This post could also be called “Untie the Apron Strings so they don’t get Cut”, but I’m sharing these thoughts in connection with Finding the Grace Within’s prompt: Letting Go!


I’m in a season of life where my kids could leave home at any time.  Their plans are flexible – they are looking for adventure, change, challenge – they are ready (or some of them that is!) to make their way in the world.  Leaving home doesn’t make that happen, but it could be a part of that happening.  People are warning me of the pain up ahead – and I’m pushing back!

I’m not pushing back on the kids leaving home – that is a given, that will happen.  I’m pushing back on the idea that it has to hurt.  We talk about the idea of cutting the apron strings, of letting go – and the obvious conclusion is that it is going to hurt.  But what if we untied the apron strings – not so painful after all!!

Now, I admit, my kids haven’t left home so this is an unproven theory – but it is the thoughts that are in my heart, and in that sense, the thoughts that are preparing my heart for that day.  I don’t want to hurt – I want to rejoice with my kids, I want to set them off with all the hope and joy and confidence that I can give them.  I want to revel in their adventures, I want to celebrate their highs, and be enthusiastic about their choices.*

If the truth be known, I’ve been slowly untying those apron strings since my little one started to crawl – letting them move onto the next stage of their life.  First there was crawling and letting them explore the floor, then there was walking and the world opened up for them – this was the beginning!  Because next, before I knew it they were going on play dates without me, then they were travelling across the country, and then across the world by themselves.  How can I not rejoice with them when I have been teaching, training, preparing them to be able to live responsibly and capably.  This is what they’ve been trained for.

Of course there will be the heart twinge!  I will miss my friend (because by this stage, they are my friends), my days won’t be the same – but I don’t want my days to be empty because my kids aren’t around, I don’t want my heart to be empty because my kids have moved on. I certainly don’t want to hold them back physically or emotionally with my own pain.  Instead I want to let them go with anticipation – because they are ready to do the next thing in their life.

Letting go doesn’t have to hurt.

Untying the apron string has been a long, unfolding process – like I said, it started when they were just little, though it has become more obvious in their later teens/young adult years.  As my kids have grown older they have:

  • Expanded their friend circle to friends that are beyond our family friend circle
  • Learnt more than what I could teach them
  • Connected with other people who give them wise counsel
  • Developed passions that are different than Peter’s and my passions
  • Have desires to go places and do things that we would never think of

There is an aspect of ‘letting go’ each time an aspect of their life expands or changes.  My involvement in their life changes – I’m still involved, I’m still needed, but it looks different.  Leaving home is just the next step for them – whenever and why-ever they take that step.  And it is equally true that letting them go is the next step for me.

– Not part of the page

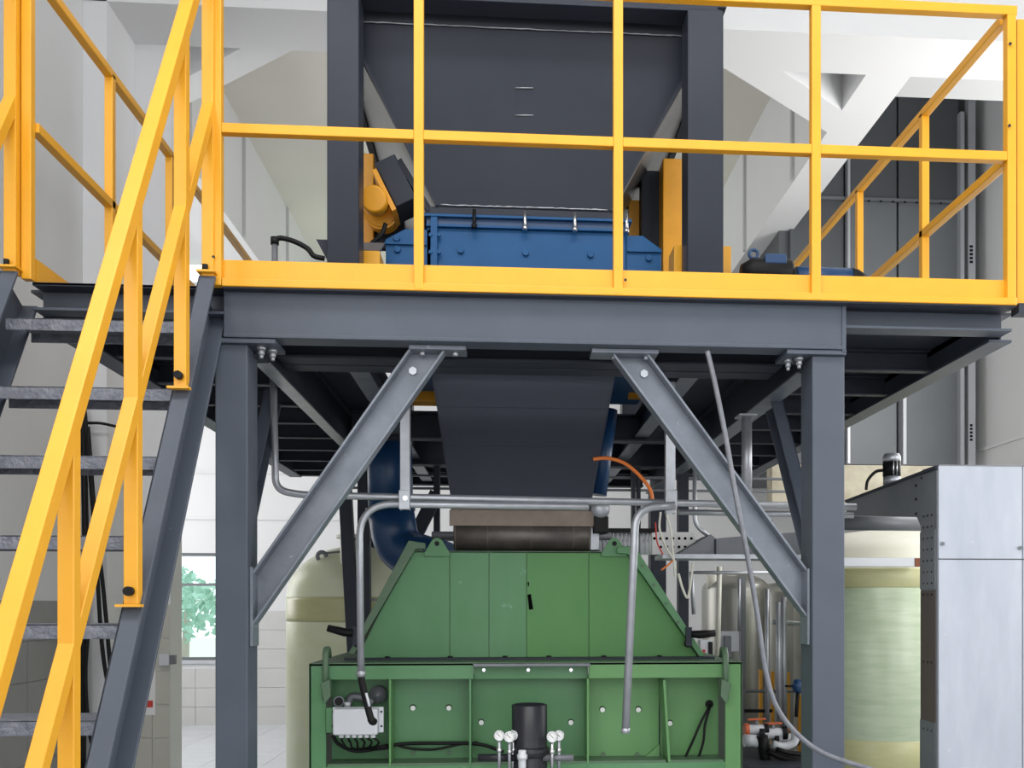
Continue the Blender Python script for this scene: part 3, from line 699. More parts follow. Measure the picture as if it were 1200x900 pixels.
# ================================================================== CHUTE, ROLLER
yc = 5.0
ch = thing('discharge_chute', 'dark grey tapering discharge chute hanging below the platform', 'chute', (PX(612, yc), yc+.3, PZ(610, 580, yc)))
a, b = P(513, 425, yc), P(714, 425, yc); c, d = P(530, 581, yc), P(692, 583, yc); zl1 = ZD+.05; 
a = V((a.x-.03, yc, zl1)); b = V((b.x+.03, yc, zl1)); c.z = d.z = (c.z+d.z)/2
levels = [(zl1, 0), (PZ(610, 478, yc), 1), (PZ(610, 523, yc), 2), (c.z, 3)]
def chx(z, s_):
    t_ = (zl1-z)/(zl1-c.z); return (a.x+(c.x-a.x)*t_) if s_ < 0 else (b.x+(d.x-b.x)*t_)
for i in range(3):
    z1, z0 = levels[i][0], levels[i+1][0]; off = -.0012*(2-i)
    MB().prism([(chx(z1, -1), yc+off, z1), (chx(z1, 1), yc+off, z1), (chx(z0, 1), yc+off, z0), (chx(z0, -1), yc+off, z0)], (0, .012, 0)).build('front_plate', M['chute'], ch, .001)
for s_ in (-1, 1):
    MB().prism([(chx(zl1, s_), yc, zl1), (chx(zl1, s_), yc+.65, zl1), (chx(c.z, s_), yc+.6, c.z), (chx(c.z, s_), yc, c.z)], (.01*s_, 0, 0)).build('side_plate', M['steel_d'], ch)
MB().prism([(a.x, yc+.65, zl1), (b.x, yc+.65, zl1), (d.x, yc+.6, c.z), (c.x, yc+.6, c.z)], (0, .01, 0)).build('rear_plate', M['steel_d'], ch)
yro = 5.15
ro = thing('drive_roller', 'dirty dark steel roller below the chute mouth above the green hood', 'roller', P(612, 622, yro))
z0 = PZ(611, 628, yro); x0, x1 = PX(532, yro), PX(691, yro)
MB().tube([(x0, yro, z0), (x0+.01, yro, z0), (x1-.01, yro, z0), (x1, yro, z0)], [.075, .085, .085, .075], 32).build('drum', M['roller'], ro)
MB().cyl((x0-.12, yro, z0), (x1+.12, yro, z0), .022, 14).build('shaft', M['galv_dark'], ro)
for px in (534, 572, 622, 671, 689):
    MB().tube([(PX(px, yro)-.002, yro, z0), (PX(px, yro)+.002, yro, z0)], .0865, 32).build('band', M['rust'], ro)
MB().box(x0-.02, x1+.02, yro-.085, yro-.07, PZ(611, 618, yro), PZ(611, 600, yro)).build('scraper', M['rust'], ro, .002)
t = thing('roller_guard', 'brown dusty sheet guard over the dark roller', 'guard', P(611, 590, 5.2))
MB().box(x0-.02, x1-.0, 5.18, 5.6, PZ(611, 601, 5.18), PZ(611, 577, 5.18)).build('sheet', M['rust'], t, .004)
MB().box(x1+.0, x1+.05, 5.12, 5.5, PZ(611, 645, 5.18), PZ(611, 585, 5.18)).build('end_bracket', M['galv'], t, .003)
t = thing('bearing_block', 'grey bearing block at the right end of the roller', 'bearing', P(705, 600, 5.1))
MB().lathe((PX(703, 5.1), 5.1, PZ(703, 597, 5.1)), [(.0, -.05), (.05, -.05), (.055, 0), (.045, .05), (0, .05)], 20, 'y').build('housing', M['galv'], t)
MB().box(PX(695, 5.1), PX(712, 5.1), 5.05, 5.2, PZ(703, 625, 5.1), PZ(703, 606, 5.1)).build('foot', M['black'], t, .004)
o = MB().box(PX(694, 5.3), PX(770, 5.3), 5.3, 5.34, PZ(730, 624, 5.3), PZ(730, 619, 5.3)).build('black_crossbar', M['black']); tag(o, 'thin black bar running right from the roller bearing', 'bar')
t = thing('ribbed_screen', 'pale corrugated plastic strip screen right of the roller', 'screen', P(730, 640, 5.35))
for i in range(15):
    x = PX(692+i*5, 5.35); MB().cyl((x, 5.36, PZ(730, 650, 5.36)), (x, 5.36, PZ(730, 624, 5.36)), .011, 8).build('strip', M['plastic'], t)

# ================================================================== GREEN MACHINE
yg = 4.72      # front plane of the frame
yi = yg+.16    # recessed panel
def G(px, py): return P(px, py, yg)
gx = lambda p: PX(p, yg)
gz = lambda q, p=610: PZ(p, q, yg)
gf = thing('green_press_frame', 'green painted steel frame of the machine with ribbed bays and a flat top', 'machine', (gx(615), yg+.8, 0))
ztp_ = gz(776.5)
MB().box(gx(362), gx(382), yg, yg+.02, 0, ztp_).build('end_post', M['green'], gf, .003)
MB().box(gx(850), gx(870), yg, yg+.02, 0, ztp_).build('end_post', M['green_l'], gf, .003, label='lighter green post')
MB().box(gx(362), gx(364.5), yg, yg+1.3, 0, ztp_).build('side_plate', M['green_d'], gf)
MB().box(gx(868), gx(870), yg, yg+1.3, 0, ztp_).build('side_plate', M['green_d'], gf)
MB().box(gx(364), gx(868), yg+.0, yg+1.3, ztp_-.012, ztp_+.002).build('top_plate', M['green_d'], gf)
ziB = PZ(610, 795.5, yg)
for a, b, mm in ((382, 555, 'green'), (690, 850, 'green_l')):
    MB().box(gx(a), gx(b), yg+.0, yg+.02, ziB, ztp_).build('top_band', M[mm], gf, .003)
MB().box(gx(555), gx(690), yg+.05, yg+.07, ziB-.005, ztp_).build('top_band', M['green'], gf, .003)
o = MB().box(gx(555), gx(691), yg-.05, yg+.06, ztp_-.018, ztp_-.002).build('centre_top_plate', M['galv_dark'], gf, .004, label='dark dusty steel plate')
z_lo = PZ(610, 893, yg)
bays = ((382, 457, 'green'), (457, 550, 'green'), (552, 688, 'green'), (690, 778, 'green_l'), (780, 850, 'green_l'))
holes = {1: ((484, 829), (526, 829)), 2: ((564, 846), (669, 846)), 3: ((706, 831), (748, 831)), 4: ((785, 847),)}
for i, (a, b, mm) in enumerate(bays):
    p_ = MB().box(gx(a), gx(b), yi, yi+.012, .15, ziB+.01).build('recessed_panel', M[mm], gf)
    for h in holes.get(i, ()):
        c_ = P(h[0], h[1], yi)
        MB().cyl(c_, c_+V((0, -.003, 0)), .016, 16).build('hole_rim', M['void'], p_)
        MB().cyl(c_+V((0, -.003, -.003)), c_+V((0, -.0045, -.003)), .013, 16).build('hole', M['hole'], p_, label='bright drilled hole')
for h in ((484, 882), (526, 882), (707, 884), (747, 884)):
    c_ = P(h[0], h[1], yi); MB().bolt(c_, .013, .012).build('bolt', M['green_d'], gf)
for px, py in ((567, 785), (619, 785), (669, 785)):
    c_ = P(px, py, yg+.05); MB().bolt(c_, .010, .010).build('bolt', M['chrome'], gf)
for px, mm in ((457, 'green_l'), (551, 'green'), (689, 'green_l')):
    MB().box(gx(px)-.005, gx(px)+.005, yg, yi, .1, ziB).build('rib', M[mm], gf, .001)
# tapering gusset rib at right
for dx in (0,):
    p0, p1 = P(777, 797, yg), P(783, 893, yg)
    MB().prism([p0, p0+V((.012, 0, 0)), p1+V((.012, 0, 0)), p1], (0, .16, 0)).build('rib', M['green_l'], gf)
MB().prism([P(756, 886, yi-.01), P(772, 872, yi-.01), P(772, 890, yi-.01)], (0, -.02, 0)).build('gusset', M['green_l'], gf)
for a, b in ((382, 457), (457, 551), (551, 689), (689, 782), (782, 850)):
    MB().box(gx(a)+.006, gx(b)-.006, yg+.004, yi, z_lo-.012, z_lo).build('ledge', M['green_d'], gf)
for a, b, q in ((382, 460, 888), (555, 560, 795), (683, 688, 797)):
    pass
m = MB(); m.box(gx(382), gx(850), yg, yg+.012, .0, z_lo-.012); m.build('lower_band', M['green'], gf, .002)
for px, mm, s_ in ((381.5, 'green_d', 1), (850, 'green_d', -1)):
    q = P(px, 764, yg-.02)
    m = MB(); m.tube([(q.x, yg-.02, PZ(px, 820, yg)), (q.x, yg-.02, PZ(px, 766, yg)), (q.x, yg+.0, PZ(px, 761, yg)), (q.x, yg+.04, PZ(px, 761, yg)), (q.x, yg+.06, PZ(px, 770, yg))], .016, 12)
    m.build('clamp_bar', M[mm], gf)
    MB().prism([P(px-4*s_, 800, yg-.004), P(px+7*s_, 795, yg-.004), P(px+8*s_, 815, yg-.004), P(px+1*s_, 824, yg-.004)], (0, -.05, 0)).build('clamp_gusset', M['green_d'], gf, .003)
# hood
yhd = 4.98
hd = thing('green_hood', 'green trapezoid steel hood with lifting lugs on top of the green frame', 'hood', (PX(610, yhd), yhd+.5, ztp_))
h0 = ztp_+.004
tl, tr = P(479, 645, yhd), P(738, 648, yhd); bl, br_ = P(418, 770, yhd), P(820, 772, yhd)
ztl = (tl.z+tr.z)/2
xs_ = [479, 527, 573, 617, 690, 738]
bx_ = [418, 527, 573, 617, 690, 820]
for i in range(5):
    q = [V((PX(xs_[i], yhd)+.0015, yhd, ztl)), V((PX(xs_[i+1], yhd)-.0015, yhd, ztl)), V((PX(bx_[i+1], yhd)-.0015, yhd, h0)), V((PX(bx_[i], yhd)+.0015, yhd, h0))]
    MB().prism(q, (0, .012, 0)).build('front_plate', M['green_m' if i < 3 else 'green_r'], hd, .001)
m = MB().prism([V((PX(479, yhd), yhd+.01, ztl)), V((PX(738, yhd), yhd+.01, ztl)), V((PX(820, yhd), yhd+.01, h0)), V((PX(418, yhd), yhd+.01, h0))], (0, .01, 0)).build('backing', M['green_d'], hd)
MB().box(PX(479, yhd), PX(738, yhd), yhd, yhd+.75, ztl-.006, ztl+.003).build('top_plate', M['green_d'], hd)
for s_, top, cor, bot, sh, mm in ((-1, (499, 637), (480, 634), (410, 765), 0, 'green_d'), (1, (722, 642), (742, 640), (824, 768), 0, 'green')):
    T, K, Bt = P(*top, yhd), P(*cor, yhd), P(*bot, yhd)
    q = [T, K, Bt, Bt+V((.03*-s_, 0, -.005)), K+V((-.035*s_, 0, -.045)), T+V((0, 0, -.03))]
    MB().prism(q, (0, -.05, 0)).build('edge_flange', M[mm], hd, .003)
    for k in range(5):
        c_ = K.lerp(Bt, .15+.17*k)+V((-.016*s_, -.05, -.02)); MB().bolt(c_, .009, .008).build('bolt', M['green_d'], hd)
    MB().bar(K+V((-.034*s_, -.03, -.04)), Bt+V((-.034*s_, -.03, 0)), .006, .02).build('seal', M['black'], hd)
    MB().bar(K+V((0, .35, 0)), Bt+V((0, .35, 0)), .01, .7).build('side_plate', M['green_d'], hd)
for px in (512, 720):
    y0, yt = 645, 629; c_ = P(px, 637, yhd-.02); r = .022
    q = [P(px-15, 652, yhd-.02), P(px+15, 652, yhd-.02), P(px+15, 648, yhd-.02), P(px+6, 633, yhd-.02), P(px+2, 630.5, yhd-.02), P(px-2, 630.5, yhd-.02), P(px-6, 633, yhd-.02), P(px-15, 648, yhd-.02)]
    lg = MB().prism(q, (0, .018, 0)).build('lifting_lug', M['green'], hd, .002)
    MB().cyl(c_+V((0, .004, 0)), c_+V((0, -.003, 0)), .013, 16).build('lug_hole', M['black'], lg)
m = MB().prism([P(618, 697, yhd), P(622, 696, yhd), P(623, 702, yhd), P(625, 714, yhd), P(620, 714.5, yhd), P(619, 705, yhd)], (0, -.003, 0)).build('torn_opening', M['void'], hd, label='small black slot in the front plate')
MB().prism([P(618, 682, yhd), P(620, 682, yhd), P(620, 687, yhd), P(619, 687, yhd)], (0, -.003, 0)).build('torn_opening', M['void'], hd, label='small black nick in the front plate')
m = MB().box(PX(405, yhd), PX(835, yhd), yhd-.05, yhd+.01, h0-.002, h0+.01).build('base_gasket', M['steel_d'], hd)
for px in (455, 528, 592, 643, 707, 772): MB().bolt((PX(px, yhd), yhd-.03, h0+.008), .013, .01, (0, 0, 1)).build('bolt', M['black'], hd)
for s_, p0, p1, lab in ((-1, (414, 742), (384, 736), 'black grip handle on the left foot of the green hood'), (1, (810, 743), (838, 742), 'black grip handle on the right foot of the green hood')):
    t = thing('hood_handle', lab, 'handle', P(*p0, yhd-.08))
    MB().tube([P(*p0, yhd-.08), P((p0[0]*2+p1[0])/3, (p0[1]*2+p1[1])/3+1, yhd-.08), P(*p1, yhd-.08)], [.018, .022, .018], 14).build('grip', M['black'], t)
    MB().ring(P(p0[0]-4*-s_*-1, p0[1]+11, yhd-.08), .018, .004).build('wire_ring', M['black'], t)
    MB().bar(P(p0[0]+3*-s_, p0[1]-8, yhd-.07), P(p0[0]+3*-s_, p0[1]+14, yhd-.07), .03, .03).build('bracket', M['steel_d'], t)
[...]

I think apron strings can be seen in a negative light – they are the bonds of love, or family that limit or control children.  And for sure we would all know situations where those apron strings are interfering with family life – and yes indeed, they need to be cut, and it will hurt (both parties) but apron strings are there for a reason – initially they hold our children in a safe place.  This is good.  But there comes a time where the apron has to come off.

I have this picture of a cook working away in the kitchen, wearing an apron of course, and the pressure is on, the mess is flying, as the day goes the apron gets messier and messier, as hands get wiped, and even the face of sweat and tears are mopped up on this apron – but the end of the day the cooking is done.  The cook takes a deep breath, a breath of satisfaction, knowing they’ve done their best, looking forward to their meal being enjoyed.  They untie the apron strings, pat their hair into place and step forward with the dish they’ve worked so hard over.  They step out of the kitchen to present their dish.

Do you see the analogy?  We work so hard with our children, but there comes a time, where we are done and we can take a deep breath knowing we’ve done our best, we take off the apron – we untie those strings that have kept our children safe in our heart, and we step out with them, presenting them to the world! And we wait with anticipation for the world to enjoy them as we do.